§ **GIVEN REQUEST**
Copy the data that follows exactly. Include no pictures.

§ **MATERIAL PROVIDED**
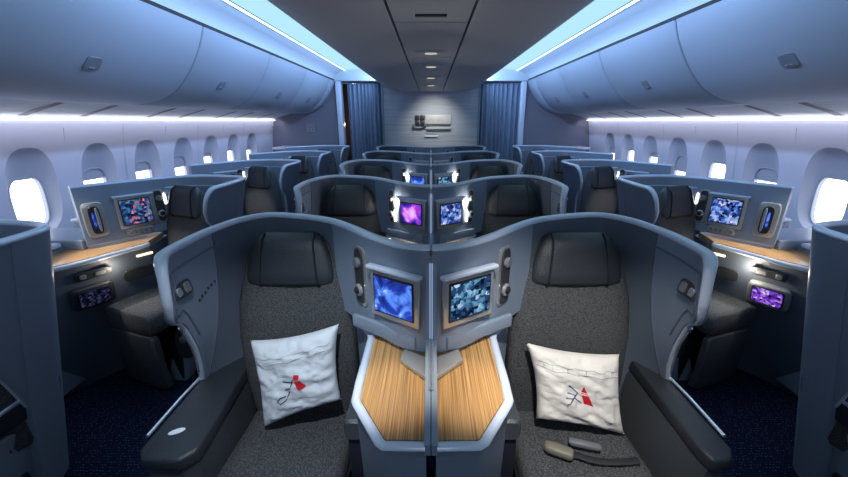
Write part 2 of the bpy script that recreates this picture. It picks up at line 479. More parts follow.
    bm = bmesh.new(); tube(bm, [at(q, q[3]) + Vector((-.008, -.004, 0)) for q in geo if .12 < q[5] < .28] + [(-.925, 1.225, .675), (-.935, 1.205, .662), (-.940, 1.1, .66), (-.939, .93, .658)], .006, n=8); mk('armrest_trim', bm, 'silver', root)
    bm = bmesh.new()
    if MIR == 1: rslab(bm, frame_mx((-.855, .95, .6565), (1, .5, 0), (-.5, 1, 0)) , .05, .022, .003, e=2); mk('control_button', bm, 'white', root)
    return root

def side_shell(scr, pad, lamp=True):
    root, geo, L = build_shell(SPATH, True, -1.75)
    # the shell encloses the seat from the aisle side: console at the window
    al = Vector((-.10, -.135, 0)).normalized() * -1
    nn = Vector((.135, -.10, 0)).normalized()
    c = Vector((-1.955, 1.215, 1.09)) + nn * .024
    al = Vector((.10, .135, 0))
    screen_unit(root, c, al, .155, .155, scr)
    p = pod(root, Vector((-1.875, 1.325, 1.10)) + nn * .031, al, True, .9)
    # upright silver slot with a lit blue edge (handset holder)
    mx = frame_mx(Vector((-2.075, 1.045, 1.075)) + nn * .024, al)
    bm = bmesh.new(); rslab(bm, mx, .105, .215, .012, e=6); h = mk('handset_holder', bm, 'frame', root)
    bm = bmesh.new(); rslab(bm, mx, .055, .17, .008, y0=-.010, e=4); mk('handset', bm, 'dark', h)
    bm = bmesh.new(); rslab(bm, mx, .016, .15, .008, dx=.012, y0=-.015, e=3); mk('chrome_edge', bm, 'silver', h)
    bm = bmesh.new(); rslab(bm, mx, .012, .10, .006, dx=-.008, y0=-.016, e=3); mk('blue_display', bm, 's_blue', h)
    # button row plate below the monitor
    mx = frame_mx(Vector((-1.955, 1.215, .958)) + nn * .026, al)
    bm = bmesh.new(); rslab(bm, mx, .15, .045, .01, e=5); h = mk('button_plate', bm, 'frame', root)
    for k in range(5):
        bm = bmesh.new(); rslab(bm, mx, .018, .022, .006, dx=-.054 + .027 * k, y0=-.009, e=3); mk('button', bm, 'greyp', h)
    # console body, shade under the ledge put into its darker paint
    top = [(-2.06, .66), (-1.985, .80), (-1.93, .93), (-1.84, 1.12), (-1.89, 1.36), (-1.95, 1.40), (-2.42, 1.40), (-2.42, .66)]
    bot = [(-2.30, .74), (-2.26, .84), (-2.20, .95), (-2.02, 1.24), (-2.02, 1.36), (-2.1, 1.40), (-2.42, 1.40), (-2.42, .74)]
    bm = bmesh.new(); prism(bm, [(x, y, WZ - .03) for x, y in top], [(x, y, .0) for x, y in bot]); mk('console_body', bm, 'inner', root, angle=20)
    wd = [(-2.075, .655), (-1.985, .815), (-1.93, .95), (-1.85, 1.12), (-1.90, 1.33), (-1.9, 1.34), (-2.40, 1.34), (-2.40, .655)]
    bm = bmesh.new(); prism(bm, [(x, y, WZ) for x, y in wd], [(x, y, WZ - .025) for x, y in wd]); mk('wood_ledge', bm, 'wood', root, smooth=False)
    bm = bmesh.new(); tube(bm, crom([(-2.08, .62, WZ - .014), (-1.975, .795, WZ - .014), (-1.915, .93, WZ - .014), (-1.85, 1.08, WZ - .014), (-1.84, 1.12, WZ - .014)], 4), .010, .014, n=10); mk('ledge_rim', bm, 'rim', root)
    # window-side return of the shell top
    bm = bmesh.new(); box(bm, -2.72, -2.12, .97, 1.0, .88, .96, .008); mk('window_side_panel', bm, 'shell', root)
    # grey bin lid by the window
    bm = bmesh.new(); box(bm, -2.72, -2.24, .42, 1.36, .05, .93, .012); b = mk('side_locker', bm, 'shell', root)
    bm = bmesh.new(); box(bm, -2.70, -2.225, .40, .95, .925, .955, .01); mk('locker_lid', bm, 'rim', b)
    # under-ledge lamp and compartments on the slanting front
    a3 = Vector((.16, .27, 0)).normalized(); upv = Vector((.29, -.03, .87)).normalized()
    fn = Vector((a3.y, -a3.x, 0))
    def face(px, dz):   # point on the console face; px metres along from corner (-1.985,.80)
        t0 = Vector((-1.985, .80, .87)) + a3 * px
        t0.x -= .31 * (.87 - dz); t0.z = dz; return t0
    mx = frame_mx(face(.30, .845) + fn * .012, a3, (.31, 0, 1))
    bm = bmesh.new(); slab(bm, mx, .09, .014, .014, .005); mk('ledge_lamp', bm, 'warm', root) if lamp else bm.free()
    mx = frame_mx(face(.05, .80) + fn * .004, a3, (.31, 0, 1))
    bm = bmesh.new(); rslab(bm, mx, .17, .055, .008, e=6); h = mk('socket_plate', bm, 'recess', root)
    bm = bmesh.new(); rslab(bm, mx, .03, .03, .005, dx=-.05, y0=-.007, e=4); mk('socket', bm, 'frame', h)
    bm = bmesh.new(); rslab(bm, mx, .05, .028, .005, dx=.03, y0=-.007, e=4); mk('socket', bm, 'greyp', h)
    mx = frame_mx(face(.05, .665) + fn * .004, a3, (.31, 0, 1))
    bm = bmesh.new(); rslab(bm, mx, .20, .15, .03, e=7); h = mk('handset_cradle', bm, 'frame' if pad == 's_pad' else 'recess', root)
    bm = bmesh.new(); rslab(bm, mx, .155, .115, .008, y0=-.026, e=8); mk('cradle_bezel', bm, 'dark', h)
    bm = bmesh.new(); rslab(bm, mx, .14, .10, .004, y0=-.033, e=9); mk('cradle_display', bm, pad, h)
    mx = frame_mx(face(.30, .72) + fn * .003, a3, (.31, 0, 1))
    bm = bmesh.new(); rslab(bm, mx, .20, .09, .006, e=4); mk('stowage_recess', bm, 'recess', root)
    # aisle-side pod under the wing with an oval recess, armrest
    bm = bmesh.new(); prism(bm, [(-1.60, .93, .50), (-1.52, .95, .50), (-1.47, 1.05, .52), (-1.47, 1.36, .52), (-1.60, 1.36, .52)],
                            [(-1.76, .88, .0), (-1.62, .88, .0), (-1.60, 1.05, .0), (-1.60, 1.36, .0), (-1.74, 1.36, .0)], .02); q = mk('armrest_pedestal', bm, 'shell', root, angle=30)
    mx = frame_mx((-1.585, .905, .29), (1, .05, 0), (.14, .04, 1))
    bm = bmesh.new(); rslab(bm, mx, .11, .22, .02, e=2.6); mk('oval_recess', bm, 'recess', q)
    bm = bmesh.new(); rslab(bm, mx, .05, .05, .03, dz=.03, e=2); mk('oval_knob', bm, 'greyp', q)
    bm = bmesh.new(); prism(bm, [(-1.53, .90, .655), (-1.42, .90, .655), (-1.42, 1.38, .655), (-1.53, 1.38, .655)],
                            [(-1.56, .92, .54), (-1.45, .92, .54), (-1.45, 1.38, .54), (-1.56, 1.38, .54)], .02); mk('armrest_pad', bm, 'leather', root)
    bm = bmesh.new(); tube(bm, [(-1.43, 1.24, .66), (-1.425, 1.22, .65), (-1.42, 1.1, .65), (-1.42, .93, .65)], .008, n=8); mk('armrest_trim', bm, 'silver', root)
    return root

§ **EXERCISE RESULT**
Write part 2 of the bpy script that recreates this picture. It picks up at line 479. More parts follow.
    bm = bmesh.new(); tube(bm, [at(q, q[3]) + Vector((-.008, -.004, 0)) for q in geo if .12 < q[5] < .28] + [(-.925, 1.225, .675), (-.935, 1.205, .662), (-.940, 1.1, .66), (-.939, .93, .658)], .006, n=8); mk('armrest_trim', bm, 'silver', root)
    bm = bmesh.new()
    if MIR == 1: rslab(bm, frame_mx((-.855, .95, .6565), (1, .5, 0), (-.5, 1, 0)) , .05, .022, .003, e=2); mk('control_button', bm, 'white', root)
    return root

def side_shell(scr, pad, lamp=True):
    root, geo, L = build_shell(SPATH, True, -1.75)
    # the shell encloses the seat from the aisle side: console at the window
    al = Vector((-.10, -.135, 0)).normalized() * -1
    nn = Vector((.135, -.10, 0)).normalized()
    c = Vector((-1.955, 1.215, 1.09)) + nn * .024
    al = Vector((.10, .135, 0))
    screen_unit(root, c, al, .155, .155, scr)
    p = pod(root, Vector((-1.875, 1.325, 1.10)) + nn * .031, al, True, .9)
    # upright silver slot with a lit blue edge (handset holder)
    mx = frame_mx(Vector((-2.075, 1.045, 1.075)) + nn * .024, al)
    bm = bmesh.new(); rslab(bm, mx, .105, .215, .012, e=6); h = mk('handset_holder', bm, 'frame', root)
    bm = bmesh.new(); rslab(bm, mx, .055, .17, .008, y0=-.010, e=4); mk('handset', bm, 'dark', h)
    bm = bmesh.new(); rslab(bm, mx, .016, .15, .008, dx=.012, y0=-.015, e=3); mk('chrome_edge', bm, 'silver', h)
    bm = bmesh.new(); rslab(bm, mx, .012, .10, .006, dx=-.008, y0=-.016, e=3); mk('blue_display', bm, 's_blue', h)
    # button row plate below the monitor
    mx = frame_mx(Vector((-1.955, 1.215, .958)) + nn * .026, al)
    bm = bmesh.new(); rslab(bm, mx, .15, .045, .01, e=5); h = mk('button_plate', bm, 'frame', root)
    for k in range(5):
        bm = bmesh.new(); rslab(bm, mx, .018, .022, .006, dx=-.054 + .027 * k, y0=-.009, e=3); mk('button', bm, 'greyp', h)
    # console body, shade under the ledge put into its darker paint
    top = [(-2.06, .66), (-1.985, .80), (-1.93, .93), (-1.84, 1.12), (-1.89, 1.36), (-1.95, 1.40), (-2.42, 1.40), (-2.42, .66)]
    bot = [(-2.30, .74), (-2.26, .84), (-2.20, .95), (-2.02, 1.24), (-2.02, 1.36), (-2.1, 1.40), (-2.42, 1.40), (-2.42, .74)]
    bm = bmesh.new(); prism(bm, [(x, y, WZ - .03) for x, y in top], [(x, y, .0) for x, y in bot]); mk('console_body', bm, 'inner', root, angle=20)
    wd = [(-2.075, .655), (-1.985, .815), (-1.93, .95), (-1.85, 1.12), (-1.90, 1.33), (-1.9, 1.34), (-2.40, 1.34), (-2.40, .655)]
    bm = bmesh.new(); prism(bm, [(x, y, WZ) for x, y in wd], [(x, y, WZ - .025) for x, y in wd]); mk('wood_ledge', bm, 'wood', root, smooth=False)
    bm = bmesh.new(); tube(bm, crom([(-2.08, .62, WZ - .014), (-1.975, .795, WZ - .014), (-1.915, .93, WZ - .014), (-1.85, 1.08, WZ - .014), (-1.84, 1.12, WZ - .014)], 4), .010, .014, n=10); mk('ledge_rim', bm, 'rim', root)
    # window-side return of the shell top
    bm = bmesh.new(); box(bm, -2.72, -2.12, .97, 1.0, .88, .96, .008); mk('window_side_panel', bm, 'shell', root)
    # grey bin lid by the window
    bm = bmesh.new(); box(bm, -2.72, -2.24, .42, 1.36, .05, .93, .012); b = mk('side_locker', bm, 'shell', root)
    bm = bmesh.new(); box(bm, -2.70, -2.225, .40, .95, .925, .955, .01); mk('locker_lid', bm, 'rim', b)
    # under-ledge lamp and compartments on the slanting front
    a3 = Vector((.16, .27, 0)).normalized(); upv = Vector((.29, -.03, .87)).normalized()
    fn = Vector((a3.y, -a3.x, 0))
    def face(px, dz):   # point on the console face; px metres along from corner (-1.985,.80)
        t0 = Vector((-1.985, .80, .87)) + a3 * px
        t0.x -= .31 * (.87 - dz); t0.z = dz; return t0
    mx = frame_mx(face(.30, .845) + fn * .012, a3, (.31, 0, 1))
    bm = bmesh.new(); slab(bm, mx, .09, .014, .014, .005); mk('ledge_lamp', bm, 'warm', root) if lamp else bm.free()
    mx = frame_mx(face(.05, .80) + fn * .004, a3, (.31, 0, 1))
    bm = bmesh.new(); rslab(bm, mx, .17, .055, .008, e=6); h = mk('socket_plate', bm, 'recess', root)
    bm = bmesh.new(); rslab(bm, mx, .03, .03, .005, dx=-.05, y0=-.007, e=4); mk('socket', bm, 'frame', h)
    bm = bmesh.new(); rslab(bm, mx, .05, .028, .005, dx=.03, y0=-.007, e=4); mk('socket', bm, 'greyp', h)
    mx = frame_mx(face(.05, .665) + fn * .004, a3, (.31, 0, 1))
    bm = bmesh.new(); rslab(bm, mx, .20, .15, .03, e=7); h = mk('handset_cradle', bm, 'frame' if pad == 's_pad' else 'recess', root)
    bm = bmesh.new(); rslab(bm, mx, .155, .115, .008, y0=-.026, e=8); mk('cradle_bezel', bm, 'dark', h)
    bm = bmesh.new(); rslab(bm, mx, .14, .10, .004, y0=-.033, e=9); mk('cradle_display', bm, pad, h)
    mx = frame_mx(face(.30, .72) + fn * .003, a3, (.31, 0, 1))
    bm = bmesh.new(); rslab(bm, mx, .20, .09, .006, e=4); mk('stowage_recess', bm, 'recess', root)
    # aisle-side pod under the wing with an oval recess, armrest
    bm = bmesh.new(); prism(bm, [(-1.60, .93, .50), (-1.52, .95, .50), (-1.47, 1.05, .52), (-1.47, 1.36, .52), (-1.60, 1.36, .52)],
                            [(-1.76, .88, .0), (-1.62, .88, .0), (-1.60, 1.05, .0), (-1.60, 1.36, .0), (-1.74, 1.36, .0)], .02); q = mk('armrest_pedestal', bm, 'shell', root, angle=30)
    mx = frame_mx((-1.585, .905, .29), (1, .05, 0), (.14, .04, 1))
    bm = bmesh.new(); rslab(bm, mx, .11, .22, .02, e=2.6); mk('oval_recess', bm, 'recess', q)
    bm = bmesh.new(); rslab(bm, mx, .05, .05, .03, dz=.03, e=2); mk('oval_knob', bm, 'greyp', q)
    bm = bmesh.new(); prism(bm, [(-1.53, .90, .655), (-1.42, .90, .655), (-1.42, 1.38, .655), (-1.53, 1.38, .655)],
                            [(-1.56, .92, .54), (-1.45, .92, .54), (-1.45, 1.38, .54), (-1.56, 1.38, .54)], .02); mk('armrest_pad', bm, 'leather', root)
    bm = bmesh.new(); tube(bm, [(-1.43, 1.24, .66), (-1.425, 1.22, .65), (-1.42, 1.1, .65), (-1.42, .93, .65)], .008, n=8); mk('armrest_trim', bm, 'silver', root)
    return root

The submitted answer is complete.